Rep. Silvestre Reyes, in a television interview broadcast Sunday, did not specifically say whether the House proposal would mirror the Senate's version. The Senate measure provides retroactive legal immunity to the companies that helped the government wiretap U.S. computer and phone lines after the Sept. 11 attacks without clearance from a secret court.
Bush wants the House to agree to the Senate bill.
Reyes, D-Texas, said he was open to that possibility after receiving documents from the Bush administration and speaking to the companies about the industry's role in the government spy program.
"We are talking to the representatives from the communications companies because if we're going to give them blanket immunity, we want to know and we want to understand what it is that we're giving immunity for," he said. "I have an open mind about that."
Regarding a compromise deal, Reyes said: "We think we're very close, probably within the next week we'll be able to hopefully bring it to a vote."
The eavesdropping law makes it easier for the government to spy on foreign phone calls and e-mails that pass through the United States.

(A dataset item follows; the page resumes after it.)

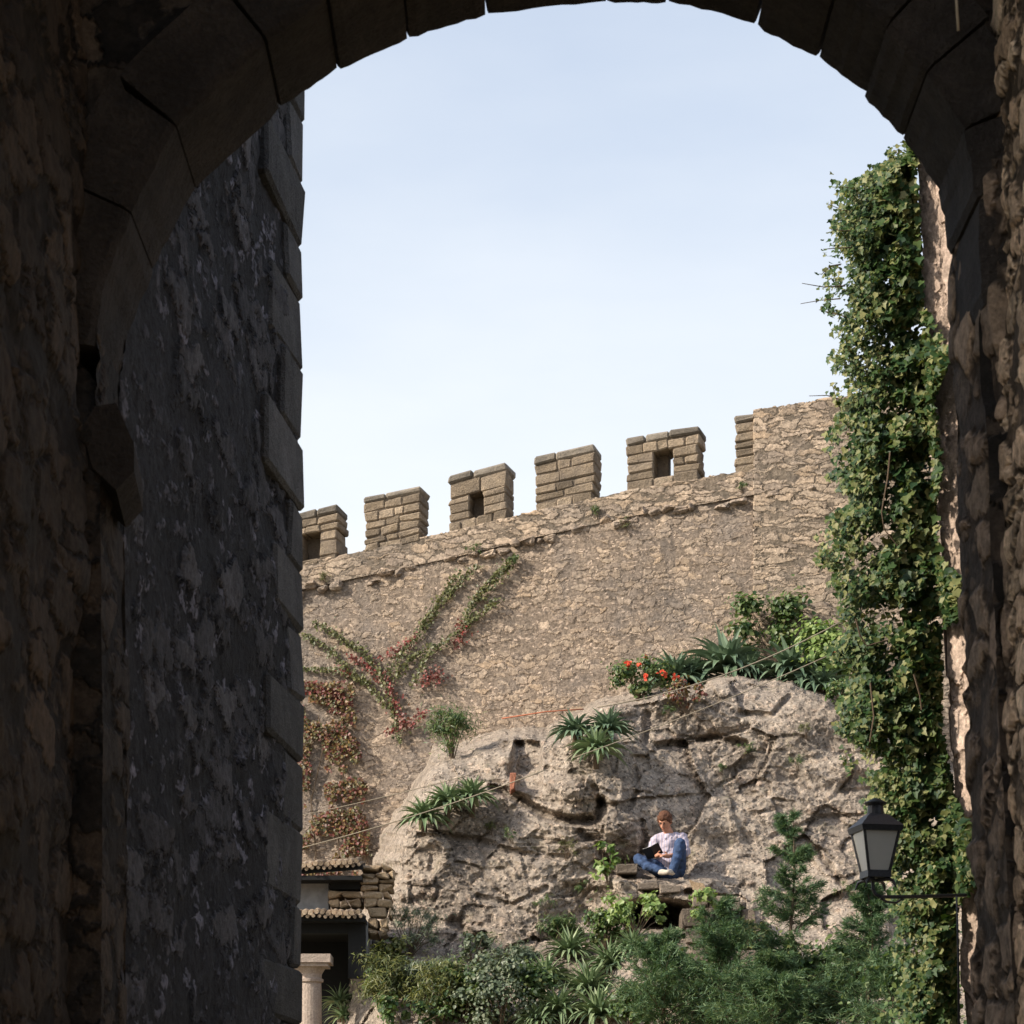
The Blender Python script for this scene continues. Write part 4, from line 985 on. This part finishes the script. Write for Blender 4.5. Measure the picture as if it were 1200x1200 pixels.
# shirt: torso, shoulders, short rolled sleeves
sh=MB()
chain(sh,[(0,.04,.22),(0,.035,.27),(0,.01,.40),(0,-.025,.53)],[.165,.155,.155,.12])
for s in (-1,1):
    chain(sh,[(s*.07,.03,.2),(s*.085,.0,.42),(s*.1,-.03,.54)],[.12,.115,.09])
chain(sh,[(-.09,-.035,.575),(-.175,-.04,.545),(-.235,-.085,.40),(-.245,-.1,.36)],[.07,.078,.07,.068])
chain(sh,[(.09,-.035,.575),(.185,-.04,.545),(.235,-.075,.40),(.24,-.09,.35)],[.07,.078,.07,.068])
chain(sh,[(-.07,-.02,.6),(.0,.04,.62),(.07,-.02,.6)],[.03,.035,.03])
for s in (-1,1): chain(sh,[(s*.065,-.06,.62),(s*.035,-.13,.545)],[.022,.018])
fleshy(sh,'shirt','shirt',.012)
# jeans
je=MB()
chain(je,[(0,.05,.10),(-.10,.0,.11),(-.27,-.12,.2),(-.40,-.22,.255),(-.24,-.35,.14),(-.06,-.42,.07)],[.15,.115,.095,.075,.065,.055])
chain(je,[(0,.05,.10),(.10,.0,.11),(.17,-.2,.31),(.205,-.34,.44),(.17,-.39,.24),(.115,-.41,.07)],[.15,.115,.095,.075,.068,.058])
fleshy(je,'jeans','denim',.012)
sb_=MB();chain(sb_,[(-.05,-.425,.045),(.04,-.48,.03)],[.045,.036]);fleshy(sb_,'shoe','shoe',.01)
sb_=MB();chain(sb_,[(.11,-.40,.04),(.07,-.53,.03)],[.045,.036]);fleshy(sb_,'shoe','shoe',.01)
# open book with dark cover, held against the raised knee side
BK=thing('book','open book with black cover held in the lap of the sitting person','book',tuple(so+Vector((-.15,-.37,.31))))
Mb=Matrix.Translation(so+Vector((-.17,-.36,.335)))@Matrix.Rotation(R(-22),4,'Y')@Matrix.Rotation(R(-50),4,'X')
for s in (-1,1):
    m2=Mb@Matrix.Rotation(R(-12*s),4,'Y')
    mb=MB();mb.box(min(0,s*.12),max(0,s*.12),-.09,.09,-.008,0,m2);mb.build('cover',M['cover'],BK)
    mb=MB();mb.box(min(.002*s,s*.114),max(.002*s,s*.114),-.085,.085,.001,.012,m2);mb.build('pages',M['paper'],BK)

RZ=Matrix.Rotation(R(-14),3,'Z');PE.scale=(1.06,)*3;BK.scale=(1.06,)*3;BK.location=so+RZ@((BK.location-so)*1.06)
PE.rotation_euler.z=BK.rotation_euler.z=R(-14)
# ------------------------------------------------------------------ light, sky, camera
SUN=Vector((-.79,-.29,.54)).normalized()
el=math.asin(SUN.z);az=math.atan2(SUN.x,SUN.y)     # clockwise from +Y
l=bpy.data.lights.new('sun','SUN');l.energy=3.4;l.angle=R(2.);l.color=(1,.92,.80);lo_=bpy.data.objects.new('sun',l);COL.objects.link(lo_)
lo_.rotation_euler=SUN.to_track_quat('Z','Y').to_euler();lo_.location=(-20,-10,30)
W=bpy.data.worlds.new('World');S.world=W;W.use_nodes=True;nt=W.node_tree
sk=nt.nodes.new('ShaderNodeTexSky');sk.sky_type='NISHITA';sk.sun_disc=False;sk.sun_elevation=el;sk.sun_rotation=az
sk.dust_density=3.2;sk.air_density=1.0;sk.ozone_density=2.0;sk.altitude=50
bg=nt.nodes['Background'];tc=nt.nodes.new('ShaderNodeTexCoord');sx=nt.nodes.new('ShaderNodeSeparateXYZ');nt.links.new(tc.outputs['Generated'],sx.inputs[0])
rm=nt.nodes.new('ShaderNodeValToRGB');nt.links.new(sx.outputs[2],rm.inputs[0])
e=rm.color_ramp.elements;e[0].position=.24;e[0].color=(.82,.82,.82,1);e[1].position=.44;e[1].color=(.40,.40,.40,1)
e=e.new(.9);e.color=(.15,.15,.15,1)
cn=nt.nodes.new('ShaderNodeTexNoise');cn.inputs['Scale'].default_value=5.;cn.inputs['Detail'].default_value=6;mp=nt.nodes.new('ShaderNodeMapping');mp.inputs['Scale'].default_value=(1,1,3);nt.links.new(tc.outputs['Generated'],mp.inputs[0]);nt.links.new(mp.outputs[0],cn.inputs[0])
ma=nt.nodes.new('ShaderNodeMath');ma.operation='MULTIPLY_ADD';nt.links.new(cn.outputs[0],ma.inputs[0]);ma.inputs[1].default_value=.45;nt.links.new(rm.outputs[0],ma.inputs[2])
mb_=nt.nodes.new('ShaderNodeMath');mb_.operation='SUBTRACT';mb_.use_clamp=True;nt.links.new(ma.outputs[0],mb_.inputs[0]);mb_.inputs[1].default_value=.225
mx=nt.nodes.new('ShaderNodeMix');mx.data_type='RGBA';nt.links.new(mb_.outputs[0],mx.inputs[0]);nt.links.new(sk.outputs[0],mx.inputs[6]);mx.inputs[7].default_value=(4.4,4.55,4.66,1)
nt.links.new(mx.outputs[2],bg.inputs[0]);bg.inputs[1].default_value=.145
cam=bpy.data.cameras.new('camera');co=bpy.data.objects.new('camera',cam);COL.objects.link(co);S.camera=co
co.location=(0,0,CH);co.rotation_euler=(R(90),0,0);cam.lens=36*F/1200;cam.sensor_width=36;cam.shift_y=(HZ-600)/1200;cam.clip_end=5000;cam.clip_start=.05
cam.dof.use_dof=True;cam.dof.focus_distance=34;cam.dof.aperture_fstop=11
S.render.engine='CYCLES';S.cycles.max_bounces=5;S.cycles.diffuse_bounces=4;S.cycles.transmission_bounces=4;S.render.resolution_x=S.render.resolution_y=1024
S.view_settings.view_transform='Standard';S.view_settings.look='None';S.view_settings.exposure=0.72;S.view_settings.gamma=1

The law expired Feb. 16 after Congress did not quickly renew it. Bush opposed a temporary extension and has warned that failure to renew the law would put the nation at greater risk.
But House Democrats worried the legal protections would erode civil liberties protections and accused Bush of fear-mongering. A quirk in the temporary eavesdropping law adopted by Congress last August allows the government to initiate wiretaps for up to one year against a wide range of targets.
Reyes, whose interview was taped Friday, spoke on CNN's "Late Edition."